Cathy Wilkes

Cathy Wilkes (born 1966) is an artist from Northern Ireland,[1] who creates video installations. She is a 2008 Turner Prize nominee.

Life and work

Cathy Wilkes was born in Belfast. She attended Glasgow School of Art 1985–1988, and took an MFA at the University of Ulster 1991–1992.[1] She was a Fine Art sculpture tutor at the Duncan Jordanstone college of art 1996–2000.[1]

Wilkes was nominated for the Turner Prize for her show at the Milton Keynes Gallery. This included her sculpture, Non-Verbal Installation, influenced by Lazarus Breaks His Fast, a painting in 1927 by Walter Sickert. The first meal taken by Lazarus after his coming back to life is porridge. Wilkes' piece includes a shop mannequin with bits of dried porridge in a bowl by its feet. The sculpture also includes a jar of apricot preserve, a baby buggy and a television.[2]

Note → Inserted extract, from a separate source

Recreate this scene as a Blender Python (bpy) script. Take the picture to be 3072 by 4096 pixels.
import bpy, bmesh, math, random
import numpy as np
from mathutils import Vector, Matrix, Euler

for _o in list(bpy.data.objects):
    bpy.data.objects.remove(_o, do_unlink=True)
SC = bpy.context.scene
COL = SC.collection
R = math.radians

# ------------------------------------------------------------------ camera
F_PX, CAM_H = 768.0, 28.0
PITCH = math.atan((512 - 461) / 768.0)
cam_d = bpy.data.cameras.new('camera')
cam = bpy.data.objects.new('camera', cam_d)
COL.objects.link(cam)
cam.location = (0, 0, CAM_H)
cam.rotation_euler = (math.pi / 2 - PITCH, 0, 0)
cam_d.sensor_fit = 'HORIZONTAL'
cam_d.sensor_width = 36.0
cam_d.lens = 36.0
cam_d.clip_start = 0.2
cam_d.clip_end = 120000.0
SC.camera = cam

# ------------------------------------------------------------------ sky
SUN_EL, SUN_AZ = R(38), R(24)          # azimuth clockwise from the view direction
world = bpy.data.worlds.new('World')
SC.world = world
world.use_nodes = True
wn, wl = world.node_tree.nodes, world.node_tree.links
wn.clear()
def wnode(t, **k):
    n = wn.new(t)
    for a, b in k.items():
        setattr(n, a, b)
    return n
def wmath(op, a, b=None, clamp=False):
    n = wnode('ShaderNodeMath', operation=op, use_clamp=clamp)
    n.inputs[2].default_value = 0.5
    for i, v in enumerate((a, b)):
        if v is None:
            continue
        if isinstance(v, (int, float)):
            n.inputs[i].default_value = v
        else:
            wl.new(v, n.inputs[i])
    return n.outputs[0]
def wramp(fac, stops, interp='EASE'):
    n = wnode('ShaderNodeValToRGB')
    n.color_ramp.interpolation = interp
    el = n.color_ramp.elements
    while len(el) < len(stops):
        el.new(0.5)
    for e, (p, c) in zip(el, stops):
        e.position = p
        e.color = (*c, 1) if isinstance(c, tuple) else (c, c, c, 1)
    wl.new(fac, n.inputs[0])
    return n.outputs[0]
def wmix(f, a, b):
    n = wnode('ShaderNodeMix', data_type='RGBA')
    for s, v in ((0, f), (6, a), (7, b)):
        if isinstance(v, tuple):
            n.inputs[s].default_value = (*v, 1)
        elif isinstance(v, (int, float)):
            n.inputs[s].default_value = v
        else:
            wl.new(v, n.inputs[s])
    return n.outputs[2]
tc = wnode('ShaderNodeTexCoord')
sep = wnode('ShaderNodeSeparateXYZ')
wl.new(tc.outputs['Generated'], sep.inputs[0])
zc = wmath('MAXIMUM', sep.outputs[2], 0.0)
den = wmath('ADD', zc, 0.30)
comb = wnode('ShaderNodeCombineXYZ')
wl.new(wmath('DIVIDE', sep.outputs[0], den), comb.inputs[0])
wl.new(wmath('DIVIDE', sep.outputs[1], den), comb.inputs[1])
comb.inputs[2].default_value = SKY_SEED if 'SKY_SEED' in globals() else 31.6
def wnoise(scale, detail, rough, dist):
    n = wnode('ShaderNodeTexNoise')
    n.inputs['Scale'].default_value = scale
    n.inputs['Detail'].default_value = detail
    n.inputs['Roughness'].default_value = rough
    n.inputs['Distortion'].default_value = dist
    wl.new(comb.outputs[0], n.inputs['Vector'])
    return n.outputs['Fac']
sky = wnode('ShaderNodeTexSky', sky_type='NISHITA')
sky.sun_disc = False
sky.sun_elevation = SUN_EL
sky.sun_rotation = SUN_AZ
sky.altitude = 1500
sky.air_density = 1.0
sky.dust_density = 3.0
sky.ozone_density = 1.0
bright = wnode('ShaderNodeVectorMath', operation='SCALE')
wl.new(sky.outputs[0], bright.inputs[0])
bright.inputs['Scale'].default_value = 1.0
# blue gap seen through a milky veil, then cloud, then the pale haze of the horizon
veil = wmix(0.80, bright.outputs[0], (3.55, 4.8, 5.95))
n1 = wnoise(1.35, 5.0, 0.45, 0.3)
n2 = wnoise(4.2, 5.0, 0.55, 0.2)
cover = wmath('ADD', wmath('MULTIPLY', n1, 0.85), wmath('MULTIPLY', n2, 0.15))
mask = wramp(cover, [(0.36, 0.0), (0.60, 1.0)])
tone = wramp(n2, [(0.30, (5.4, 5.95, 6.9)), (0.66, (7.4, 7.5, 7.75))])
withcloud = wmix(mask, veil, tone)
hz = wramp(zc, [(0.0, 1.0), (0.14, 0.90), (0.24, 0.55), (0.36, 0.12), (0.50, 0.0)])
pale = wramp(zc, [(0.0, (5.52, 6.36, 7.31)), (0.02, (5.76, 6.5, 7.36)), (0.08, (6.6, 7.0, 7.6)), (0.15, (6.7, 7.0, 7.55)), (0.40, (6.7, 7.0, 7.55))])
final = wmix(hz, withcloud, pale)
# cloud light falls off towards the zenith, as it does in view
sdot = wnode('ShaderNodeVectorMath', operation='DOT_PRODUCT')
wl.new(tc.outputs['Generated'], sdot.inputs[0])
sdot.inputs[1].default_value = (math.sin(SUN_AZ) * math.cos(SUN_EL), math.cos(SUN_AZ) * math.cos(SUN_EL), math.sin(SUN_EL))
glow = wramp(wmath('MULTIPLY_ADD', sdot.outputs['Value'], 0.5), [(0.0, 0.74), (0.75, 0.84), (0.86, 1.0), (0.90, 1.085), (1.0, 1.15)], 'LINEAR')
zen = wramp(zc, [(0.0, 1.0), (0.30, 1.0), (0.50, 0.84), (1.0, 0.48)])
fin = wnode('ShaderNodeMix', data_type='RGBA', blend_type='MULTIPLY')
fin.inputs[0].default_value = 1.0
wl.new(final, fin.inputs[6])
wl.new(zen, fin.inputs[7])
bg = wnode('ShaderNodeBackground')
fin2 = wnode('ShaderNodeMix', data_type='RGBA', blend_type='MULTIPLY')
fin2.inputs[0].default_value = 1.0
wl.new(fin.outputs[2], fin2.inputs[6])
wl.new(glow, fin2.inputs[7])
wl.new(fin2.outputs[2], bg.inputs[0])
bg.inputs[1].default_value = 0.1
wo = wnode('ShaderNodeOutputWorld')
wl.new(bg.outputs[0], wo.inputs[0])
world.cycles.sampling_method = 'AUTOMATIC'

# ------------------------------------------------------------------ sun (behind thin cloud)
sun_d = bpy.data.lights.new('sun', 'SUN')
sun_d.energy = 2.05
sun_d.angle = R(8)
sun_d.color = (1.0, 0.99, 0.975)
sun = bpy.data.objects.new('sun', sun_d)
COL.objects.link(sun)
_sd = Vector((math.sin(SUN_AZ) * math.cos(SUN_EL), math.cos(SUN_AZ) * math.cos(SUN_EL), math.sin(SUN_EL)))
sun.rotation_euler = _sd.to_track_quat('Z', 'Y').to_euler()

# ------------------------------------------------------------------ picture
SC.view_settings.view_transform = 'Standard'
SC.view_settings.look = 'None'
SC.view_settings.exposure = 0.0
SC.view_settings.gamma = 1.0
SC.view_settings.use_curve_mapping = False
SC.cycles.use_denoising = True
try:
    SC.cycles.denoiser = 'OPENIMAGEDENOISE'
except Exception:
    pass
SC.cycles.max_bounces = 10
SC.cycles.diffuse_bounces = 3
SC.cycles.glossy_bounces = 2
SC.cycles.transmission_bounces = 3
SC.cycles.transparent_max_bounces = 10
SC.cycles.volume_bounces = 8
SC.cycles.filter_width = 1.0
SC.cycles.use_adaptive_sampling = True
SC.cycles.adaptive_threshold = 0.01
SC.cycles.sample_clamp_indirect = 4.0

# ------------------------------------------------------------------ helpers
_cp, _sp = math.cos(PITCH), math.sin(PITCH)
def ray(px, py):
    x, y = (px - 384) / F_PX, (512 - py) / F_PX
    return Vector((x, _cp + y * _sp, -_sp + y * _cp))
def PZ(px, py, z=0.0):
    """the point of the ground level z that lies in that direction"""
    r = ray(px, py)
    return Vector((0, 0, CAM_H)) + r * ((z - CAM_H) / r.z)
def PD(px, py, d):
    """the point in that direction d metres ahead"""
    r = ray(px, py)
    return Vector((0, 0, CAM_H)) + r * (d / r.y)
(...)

Stephen Deuchar, director of Tate Britain and 2008 Turner Prize chairman, said: "Cathy’s work is not always going to be comfortable for the viewer. It’s like fragments of episodes in her life that we are not quite sure about. At some level, she’s inviting us to share issues that are deeply personal, almost too personal. One of the strongest visual features is the shop mannequin which has several attachments around her head. It is almost as if the mind is burdened with too many ideas."[2]

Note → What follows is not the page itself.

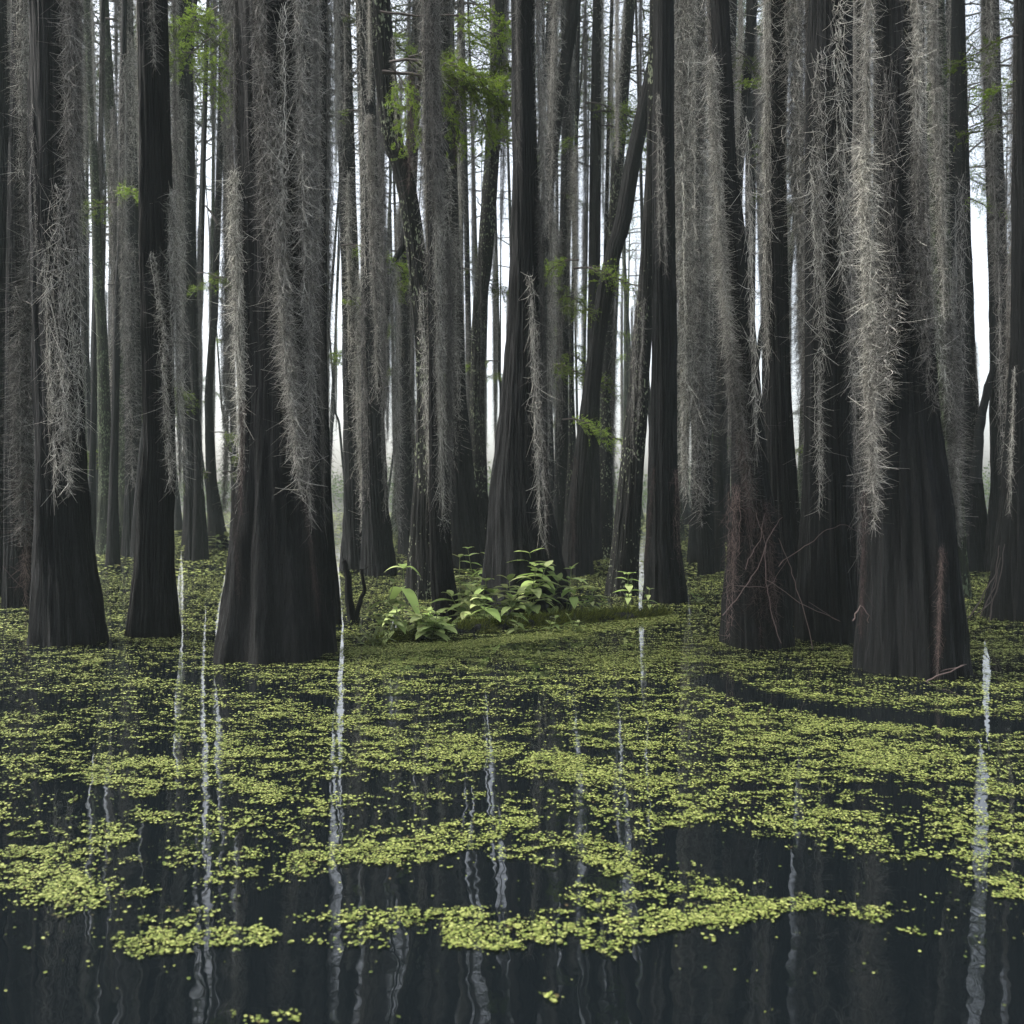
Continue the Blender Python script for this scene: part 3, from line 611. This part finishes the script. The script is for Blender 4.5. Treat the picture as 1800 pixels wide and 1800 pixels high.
n_thin = 0
while n_thin < 165:
    d = 15 + 38 * random.random() ** 1.1
    x = random.uniform(-0.66, 0.66) * d; px = CX + x * F / d
    w = random.uniform(0.13, 0.27); wpx = w * F / d * 0.5
    if any(a - wpx * 0.6 < px < c + wpx * 0.6 and random.random() < s * (0.72 if d > 24 else 1) for a, c, s in GAPS): continue
    if any((x - q[0]) ** 2 + (d - q[1]) ** 2 < 0.5 for q in placed): continue
    placed.append((x, d)); n_thin += 1
    by = HZ + CAM_H * F / d; W = lambda k: k * w * F / d; ln = random.choice([random.uniform(-0.4, 0.4)] * 3 + [random.uniform(-1.6, 1.6)]) * F / d; l2 = random.uniform(-0.06, 0.06) * F / d
    H_ = lambda z: HZ - (z - CAM_H) * F / d
    prof = [(by, px, W(1.7)), (H_(0.9), px, W(1.0)), (H_(2.5), px + 0.15 * ln + l2, W(0.8)), (H_(6), px + ln * 0.5 - l2, W(0.7)), (H_(11), px + ln, W(0.6))]
    ml = []
    for k in range(random.choice([0, 1, 1, 2])):
        zt = random.uniform(6, 14); zb = random.uniform(1.5, 6); f_ = lambda z: px + ln * z / 11
        ml.append((f_(zt), H_(zt), f_(zt), H_(zb), random.uniform(0.14, 0.3) * F / d, 'M', random.uniform(0, 1)))
    sp = [(px + random.uniform(-0.2, 0.2) * F / d, H_(random.uniform(2.5, 9)), random.uniform(0.8, 1.5) * F / d, random.random() * 6.28)] if random.random() < 0.6 else []
    T('thin%d' % n_thin, 'slim background trunk among the thicket of thin dark poles', by, prof, ml, random.choice(['dark', 'dark', 'brown', 'speck', 'lichen']), hi=0.3,
      sprigs=sp, group='slim dark poles in the background', back=0)

# ------------------------------------------------------------------ duckweed
def seg_dist(px, py, line):
    best = np.full(px.shape, 1e9)
    for (x0, y0), (x1, y1) in zip(line[:-1], line[1:]):
        dx, dy = x1 - x0, y1 - y0; t = np.clip(((px - x0) * dx + (py - y0) * 2.2 * dy * 2.2) / (dx * dx + dy * dy * 4.84 + 1e-9), 0, 1)
        best = np.minimum(best, np.hypot(px - x0 - t * dx, (py - y0 - t * dy) * 2.2))
    return best
BRIGHT = [([(640,1620),(760,1600),(850,1650),(960,1640),(1090,1640),(1200,1610),(1310,1600)],48,.85),([(1030,1575),(1120,1590),(1220,1605)],40,.7),
 ([(1350,1592),(1420,1588),(1540,1612)],26,.8),([(0,1515),(60,1540),(130,1575)],60,.75),([(20,1530),(150,1490),(210,1465)],34,.7),
 ([(560,1510),(700,1505),(800,1470),(900,1450)],44,.8),([(920,1345),(1080,1365)],46,.8),([(260,1680),(330,1645),(430,1650)],46,.8),
 ([(1010,1480),(1120,1535),(1230,1560)],38,.75),([(1350,1425),(1450,1445),(1540,1500),(1500,1480)],50,.75),([(400,1375),(490,1400)],36,.7),
 ([(790,1312),(900,1335)],22,.75),([(1690,1545),(1800,1570)],36,.7),([(420,1794),(505,1792)],20,.8),([(180,1368),(245,1385)],32,.75),([(960,1752),(980,1760)],10,.8),
 ([(560,1600),(640,1625)],16,.5),([(1300,1450),(1500,1460)],24,.6),([(440,1500),(600,1560)],34,.5),([(560,1260),(720,1300)],26,.6),([(460,1285),(600,1310)],20,.6),
 ([(1130,1255),(1200,1262)],14,.9),([(1280,1308),(1330,1312)],14,.9),([(880,1690),(1000,1660)],10,.3),([(625,1146),(800,1136),(950,1119),(1100,1098),(1180,1086)],12,1.6),([(150,1160),(230,1175)],16,.8),
 ([(700,1790),(715,1795)],8,.7),([(1660,1610),(1690,1615)],14,.4),([(1100,1150),(1250,1160)],14,.9),([(1380,1215),(1480,1230)],10,.9)]
DARKL = [([(1240,1195),(1330,1225),(1450,1250),(1640,1268),(1800,1280)],26,.95),([(1300,1388),(1700,1382)],12,.8),([(200,1172),(420,1205),(600,1240)],22,.7),([(0,1245),(200,1240)],20,.5),
 ([(900,1300),(1120,1335)],12,.7),([(820,1380),(980,1300)],12,.5),([(1250,1490),(1400,1530),(1600,1560)],80,.97),([(450,1600),(620,1560),(780,1580)],56,.9),([(760,1540),(960,1560)],50,.9),
 ([(120,1650),(240,1600),(330,1590)],40,.75),([(260,1540),(300,1560)],40,.6),([(0,1470),(120,1440),(180,1420)],40,.6),([(150,1310),(300,1320)],30,.5),([(700,1440),(560,1470)],24,.6),([(1190,1470),(1240,1500)],30,.6),([(1560,1400),(1620,1430)],22,.5),([(0,1700),(1800,1710)],44,.9)]
def duck_density(x, d):
    px = CX + x * F / d; py = HZ + CAM_H * F / d
    base = np.interp(py, [880, 960, 1060, 1130, 1180, 1300, 1450, 1560, 1650, 1690, 1740, 1900, 2400], [.16, .26, .38, .45, .45, .42, .35, .25, .13, .035, .012, .008, .02])
    left = np.clip((560 - px) / 500, 0, 1) * np.clip((1500 - py) / 250, 0, 1) * np.clip((py - 1080) / 60, 0, 1)
    base = base * (1 - 0.35 * left)
    n1 = vnoise(x * 1.1 + 5, d * 1.9 + 3); n2 = vnoise(x * 3.0, d * 9.0 + 7, 3.3)
    wv = np.interp(py, [1000, 1200, 1500], [.5, .8, 1])
    den = base * (1 + wv * (0.9 * (n1 - 0.5) + 1.3 * (n2 - 0.5)))
    for line, w, s in BRIGHT: den = np.maximum(den, 0.74 * s * np.clip(1.7 - seg_dist(px, py, line) / w, 0, 1) ** 0.7)
    for line, w, s in DARKL: den = den * (1 - s * np.clip(1.5 - seg_dist(px, py, line) / w, 0, 1))
    # frond colonies: the density decides how much of a fine lumpy noise is covered
    cl = 0.30 * vnoise(x * 8, d * 19, 5.1) + 0.35 * vnoise(x * 24, d * 40, 8.1) + 0.35 * vnoise(x * 62, d * 80, 2.2)
    cl = np.clip((cl - 0.5) * 1.55 + 0.5, 0, 1)
    cl = cl + 0.30 * (rng.random(len(x)) - 0.5) * np.clip((d - 3) / 2.5, 0.3, 1)
    far = np.clip((d - 12) / 10, 0, 1)
    acc = np.clip((den - cl) * 2.1 + 0.36, 0, 1) * np.clip(den * 12, 0, 1)
    return np.clip(acc * (1 - far) + far * den * 0.8 + 0.02 * den + np.clip(0.006 - den, 0, 1), 0, 1)
mb = MB()
def weed(d0, d1, rad, cover, k=6, wide=0.78):
    A = wide * (d1 * d1 - d0 * d0); N = int(A * cover / (rad * rad * 2.2))
    d = np.sqrt(d0 * d0 + rng.random(N) * (d1 * d1 - d0 * d0)); x = (rng.random(N) * 2 - 1) * wide * d
    den = duck_density(x, d); kp = rng.random(N) < den; x, d = x[kp], d[kp]; N = len(x)
    r = rad * (0.45 + 1.1 * rng.random(N) ** 1.4); th = np.arange(k) * 2 * np.pi / k + rng.random(N)[:, None] * 6
    rr = r[:, None] * (0.62 + 0.5 * rng.random((N, k)))
    tx, ty = rng.normal(size=N) * 0.10, rng.normal(size=N) * 0.10
    vx, vy = rr * np.cos(th), rr * np.sin(th)
    vz = 0.004 + 0.006 * rng.random(N)[:, None] + np.clip(tx[:, None] * vx + ty[:, None] * vy, -0.0035, 0.01)
    V = np.stack([x[:, None] + vx, d[:, None] + vy, vz], -1).reshape(-1, 3)
    mb.add(V, (np.arange(N) * k)[:, None] + np.arange(k)[None])
    return N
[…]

The artist has a forthcoming show at Studio Voltaire, London. It will be her first solo show since her Turner Prize nomination.

Wilkes lives and works in Glasgow.[1]

Notes and references

  1. ^ a b c d "Cathy Wilkes", Galerie Giti Nourbakhsch. Retrieved 14 May 2008.
  2. ^ a b "Tate courts controversy with Turner Prize shortlist", The Times, 14 May 2008. Retrieved 14 May 2008.

Solo exhibitions include The Modern Institute, Glasgow (1999), Transmission Gallery, Glasgow (2001), Cubitt Gallery, London (2001); Migros Museum, Zurich (2002); Douglas Hyde Gallery, Dublin (2004), Galerie Giti Nourbakhsch, Berlin (2004, 2007), Milton Keynes Gallery (2008) and Kunstverein München, Munich, Germany (2011).

Her many group exhibitions include Beck's Futures, ICA, London (2000); Gwanju Biennial, South Korea (2002); Independence, South London Gallery (2003); Selective Memory, Scottish Pavilion, Venice Biennale and Scottish National Gallery of Modern Art, Edinburgh (2005); 4th Berlin Biennial for Contemporary Art (2004) and If I Can't Dance, I Don't Want To Be Part Of Your Revolution, MuHKA Museum van Hedendaagse Kunst, Antwerp (2007).